* Exercise description
Would you return the complete listing below word for word?

* Data rows

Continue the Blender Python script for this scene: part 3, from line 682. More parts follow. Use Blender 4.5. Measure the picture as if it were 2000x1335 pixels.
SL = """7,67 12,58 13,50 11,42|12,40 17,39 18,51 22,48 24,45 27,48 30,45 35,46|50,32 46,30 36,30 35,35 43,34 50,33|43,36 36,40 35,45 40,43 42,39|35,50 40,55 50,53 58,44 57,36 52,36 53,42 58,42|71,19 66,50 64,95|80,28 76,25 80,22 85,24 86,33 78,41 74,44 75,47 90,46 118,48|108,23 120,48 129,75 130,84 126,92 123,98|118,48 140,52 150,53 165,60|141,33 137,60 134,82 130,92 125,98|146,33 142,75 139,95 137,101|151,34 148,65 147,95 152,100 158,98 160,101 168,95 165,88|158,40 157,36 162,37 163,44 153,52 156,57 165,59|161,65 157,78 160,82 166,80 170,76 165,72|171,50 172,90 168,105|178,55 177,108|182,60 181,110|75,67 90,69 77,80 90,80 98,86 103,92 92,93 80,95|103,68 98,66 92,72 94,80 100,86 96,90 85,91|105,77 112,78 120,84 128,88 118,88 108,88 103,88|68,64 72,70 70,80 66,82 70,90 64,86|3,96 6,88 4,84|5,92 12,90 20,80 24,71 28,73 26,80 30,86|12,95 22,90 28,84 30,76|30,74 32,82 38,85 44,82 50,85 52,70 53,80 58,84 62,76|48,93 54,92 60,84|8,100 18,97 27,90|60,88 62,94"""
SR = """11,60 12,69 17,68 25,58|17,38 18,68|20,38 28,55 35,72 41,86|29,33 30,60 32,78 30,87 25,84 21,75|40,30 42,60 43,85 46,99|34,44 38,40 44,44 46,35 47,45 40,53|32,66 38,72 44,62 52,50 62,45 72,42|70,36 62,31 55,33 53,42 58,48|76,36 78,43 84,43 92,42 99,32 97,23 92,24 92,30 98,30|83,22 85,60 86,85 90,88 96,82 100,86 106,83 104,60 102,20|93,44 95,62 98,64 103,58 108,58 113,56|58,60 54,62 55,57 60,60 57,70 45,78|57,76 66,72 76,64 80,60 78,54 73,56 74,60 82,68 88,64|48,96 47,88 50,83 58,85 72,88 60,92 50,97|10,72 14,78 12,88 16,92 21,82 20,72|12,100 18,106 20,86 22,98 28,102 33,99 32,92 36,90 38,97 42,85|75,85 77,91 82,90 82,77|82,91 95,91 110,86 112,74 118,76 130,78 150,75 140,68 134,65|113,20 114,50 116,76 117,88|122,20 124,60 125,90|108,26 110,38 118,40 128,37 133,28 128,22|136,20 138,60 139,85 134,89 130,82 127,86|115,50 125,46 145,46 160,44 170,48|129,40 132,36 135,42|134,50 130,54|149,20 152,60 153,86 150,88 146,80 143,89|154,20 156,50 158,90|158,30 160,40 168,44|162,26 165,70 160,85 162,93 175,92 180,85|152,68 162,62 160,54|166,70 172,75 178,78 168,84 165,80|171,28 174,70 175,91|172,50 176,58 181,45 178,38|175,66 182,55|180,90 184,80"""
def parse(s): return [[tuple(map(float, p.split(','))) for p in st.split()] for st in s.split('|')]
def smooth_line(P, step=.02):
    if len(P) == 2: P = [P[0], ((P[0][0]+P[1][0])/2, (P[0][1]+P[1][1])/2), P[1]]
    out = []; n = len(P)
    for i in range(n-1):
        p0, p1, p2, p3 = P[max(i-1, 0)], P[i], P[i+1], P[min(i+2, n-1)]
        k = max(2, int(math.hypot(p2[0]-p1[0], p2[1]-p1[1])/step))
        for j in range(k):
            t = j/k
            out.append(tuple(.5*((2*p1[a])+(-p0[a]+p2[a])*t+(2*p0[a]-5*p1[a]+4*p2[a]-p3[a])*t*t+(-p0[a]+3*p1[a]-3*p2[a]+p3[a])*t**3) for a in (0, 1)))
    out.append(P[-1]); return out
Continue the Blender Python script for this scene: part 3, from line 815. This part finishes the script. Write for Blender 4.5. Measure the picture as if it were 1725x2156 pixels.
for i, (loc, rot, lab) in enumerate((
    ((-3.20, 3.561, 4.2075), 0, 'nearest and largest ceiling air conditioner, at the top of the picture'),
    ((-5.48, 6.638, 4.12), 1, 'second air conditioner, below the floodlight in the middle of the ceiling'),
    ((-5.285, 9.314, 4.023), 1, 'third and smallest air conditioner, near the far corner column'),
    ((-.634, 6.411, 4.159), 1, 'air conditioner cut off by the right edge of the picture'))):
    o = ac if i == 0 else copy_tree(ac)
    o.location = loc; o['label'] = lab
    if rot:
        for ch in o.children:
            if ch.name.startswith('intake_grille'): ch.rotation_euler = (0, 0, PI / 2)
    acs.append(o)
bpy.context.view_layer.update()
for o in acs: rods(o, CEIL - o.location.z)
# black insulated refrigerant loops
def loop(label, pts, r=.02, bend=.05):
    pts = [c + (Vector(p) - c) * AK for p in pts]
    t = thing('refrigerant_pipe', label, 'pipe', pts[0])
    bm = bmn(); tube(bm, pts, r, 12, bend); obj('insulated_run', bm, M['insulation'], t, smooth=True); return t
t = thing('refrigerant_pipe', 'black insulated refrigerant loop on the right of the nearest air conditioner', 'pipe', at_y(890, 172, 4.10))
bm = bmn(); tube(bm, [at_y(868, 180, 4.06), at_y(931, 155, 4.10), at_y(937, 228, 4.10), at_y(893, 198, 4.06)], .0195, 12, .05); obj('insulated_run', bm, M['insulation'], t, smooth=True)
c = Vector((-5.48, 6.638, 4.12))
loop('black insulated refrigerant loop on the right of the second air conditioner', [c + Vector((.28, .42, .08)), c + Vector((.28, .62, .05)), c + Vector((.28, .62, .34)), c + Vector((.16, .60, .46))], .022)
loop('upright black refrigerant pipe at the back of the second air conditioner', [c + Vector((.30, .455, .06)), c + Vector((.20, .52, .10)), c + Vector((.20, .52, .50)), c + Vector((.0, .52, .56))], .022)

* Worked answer
Continue the Blender Python script for this scene: part 3, from line 682. More parts follow. Use Blender 4.5. Measure the picture as if it were 2000x1335 pixels.
SL = """7,67 12,58 13,50 11,42|12,40 17,39 18,51 22,48 24,45 27,48 30,45 35,46|50,32 46,30 36,30 35,35 43,34 50,33|43,36 36,40 35,45 40,43 42,39|35,50 40,55 50,53 58,44 57,36 52,36 53,42 58,42|71,19 66,50 64,95|80,28 76,25 80,22 85,24 86,33 78,41 74,44 75,47 90,46 118,48|108,23 120,48 129,75 130,84 126,92 123,98|118,48 140,52 150,53 165,60|141,33 137,60 134,82 130,92 125,98|146,33 142,75 139,95 137,101|151,34 148,65 147,95 152,100 158,98 160,101 168,95 165,88|158,40 157,36 162,37 163,44 153,52 156,57 165,59|161,65 157,78 160,82 166,80 170,76 165,72|171,50 172,90 168,105|178,55 177,108|182,60 181,110|75,67 90,69 77,80 90,80 98,86 103,92 92,93 80,95|103,68 98,66 92,72 94,80 100,86 96,90 85,91|105,77 112,78 120,84 128,88 118,88 108,88 103,88|68,64 72,70 70,80 66,82 70,90 64,86|3,96 6,88 4,84|5,92 12,90 20,80 24,71 28,73 26,80 30,86|12,95 22,90 28,84 30,76|30,74 32,82 38,85 44,82 50,85 52,70 53,80 58,84 62,76|48,93 54,92 60,84|8,100 18,97 27,90|60,88 62,94"""
SR = """11,60 12,69 17,68 25,58|17,38 18,68|20,38 28,55 35,72 41,86|29,33 30,60 32,78 30,87 25,84 21,75|40,30 42,60 43,85 46,99|34,44 38,40 44,44 46,35 47,45 40,53|32,66 38,72 44,62 52,50 62,45 72,42|70,36 62,31 55,33 53,42 58,48|76,36 78,43 84,43 92,42 99,32 97,23 92,24 92,30 98,30|83,22 85,60 86,85 90,88 96,82 100,86 106,83 104,60 102,20|93,44 95,62 98,64 103,58 108,58 113,56|58,60 54,62 55,57 60,60 57,70 45,78|57,76 66,72 76,64 80,60 78,54 73,56 74,60 82,68 88,64|48,96 47,88 50,83 58,85 72,88 60,92 50,97|10,72 14,78 12,88 16,92 21,82 20,72|12,100 18,106 20,86 22,98 28,102 33,99 32,92 36,90 38,97 42,85|75,85 77,91 82,90 82,77|82,91 95,91 110,86 112,74 118,76 130,78 150,75 140,68 134,65|113,20 114,50 116,76 117,88|122,20 124,60 125,90|108,26 110,38 118,40 128,37 133,28 128,22|136,20 138,60 139,85 134,89 130,82 127,86|115,50 125,46 145,46 160,44 170,48|129,40 132,36 135,42|134,50 130,54|149,20 152,60 153,86 150,88 146,80 143,89|154,20 156,50 158,90|158,30 160,40 168,44|162,26 165,70 160,85 162,93 175,92 180,85|152,68 162,62 160,54|166,70 172,75 178,78 168,84 165,80|171,28 174,70 175,91|172,50 176,58 181,45 178,38|175,66 182,55|180,90 184,80"""
def parse(s): return [[tuple(map(float, p.split(','))) for p in st.split()] for st in s.split('|')]
def smooth_line(P, step=.02):
    if len(P) == 2: P = [P[0], ((P[0][0]+P[1][0])/2, (P[0][1]+P[1][1])/2), P[1]]
    out = []; n = len(P)
    for i in range(n-1):
        p0, p1, p2, p3 = P[max(i-1, 0)], P[i], P[i+1], P[min(i+2, n-1)]
        k = max(2, int(math.hypot(p2[0]-p1[0], p2[1]-p1[1])/step))
        for j in range(k):
            t = j/k
            out.append(tuple(.5*((2*p1[a])+(-p0[a]+p2[a])*t+(2*p0[a]-5*p1[a]+4*p2[a]-p3[a])*t*t+(-p0[a]+3*p1[a]-3*p2[a]+p3[a])*t**3) for a in (0, 1)))
    out.append(P[-1]); return out
Continue the Blender Python script for this scene: part 3, from line 815. This part finishes the script. Write for Blender 4.5. Measure the picture as if it were 1725x2156 pixels.
for i, (loc, rot, lab) in enumerate((
    ((-3.20, 3.561, 4.2075), 0, 'nearest and largest ceiling air conditioner, at the top of the picture'),
    ((-5.48, 6.638, 4.12), 1, 'second air conditioner, below the floodlight in the middle of the ceiling'),
    ((-5.285, 9.314, 4.023), 1, 'third and smallest air conditioner, near the far corner column'),
    ((-.634, 6.411, 4.159), 1, 'air conditioner cut off by the right edge of the picture'))):
    o = ac if i == 0 else copy_tree(ac)
    o.location = loc; o['label'] = lab
    if rot:
        for ch in o.children:
            if ch.name.startswith('intake_grille'): ch.rotation_euler = (0, 0, PI / 2)
    acs.append(o)
bpy.context.view_layer.update()
for o in acs: rods(o, CEIL - o.location.z)
# black insulated refrigerant loops
def loop(label, pts, r=.02, bend=.05):
    pts = [c + (Vector(p) - c) * AK for p in pts]
    t = thing('refrigerant_pipe', label, 'pipe', pts[0])
    bm = bmn(); tube(bm, pts, r, 12, bend); obj('insulated_run', bm, M['insulation'], t, smooth=True); return t
t = thing('refrigerant_pipe', 'black insulated refrigerant loop on the right of the nearest air conditioner', 'pipe', at_y(890, 172, 4.10))
bm = bmn(); tube(bm, [at_y(868, 180, 4.06), at_y(931, 155, 4.10), at_y(937, 228, 4.10), at_y(893, 198, 4.06)], .0195, 12, .05); obj('insulated_run', bm, M['insulation'], t, smooth=True)
c = Vector((-5.48, 6.638, 4.12))
loop('black insulated refrigerant loop on the right of the second air conditioner', [c + Vector((.28, .42, .08)), c + Vector((.28, .62, .05)), c + Vector((.28, .62, .34)), c + Vector((.16, .60, .46))], .022)
loop('upright black refrigerant pipe at the back of the second air conditioner', [c + Vector((.30, .455, .06)), c + Vector((.20, .52, .10)), c + Vector((.20, .52, .50)), c + Vector((.0, .52, .56))], .022)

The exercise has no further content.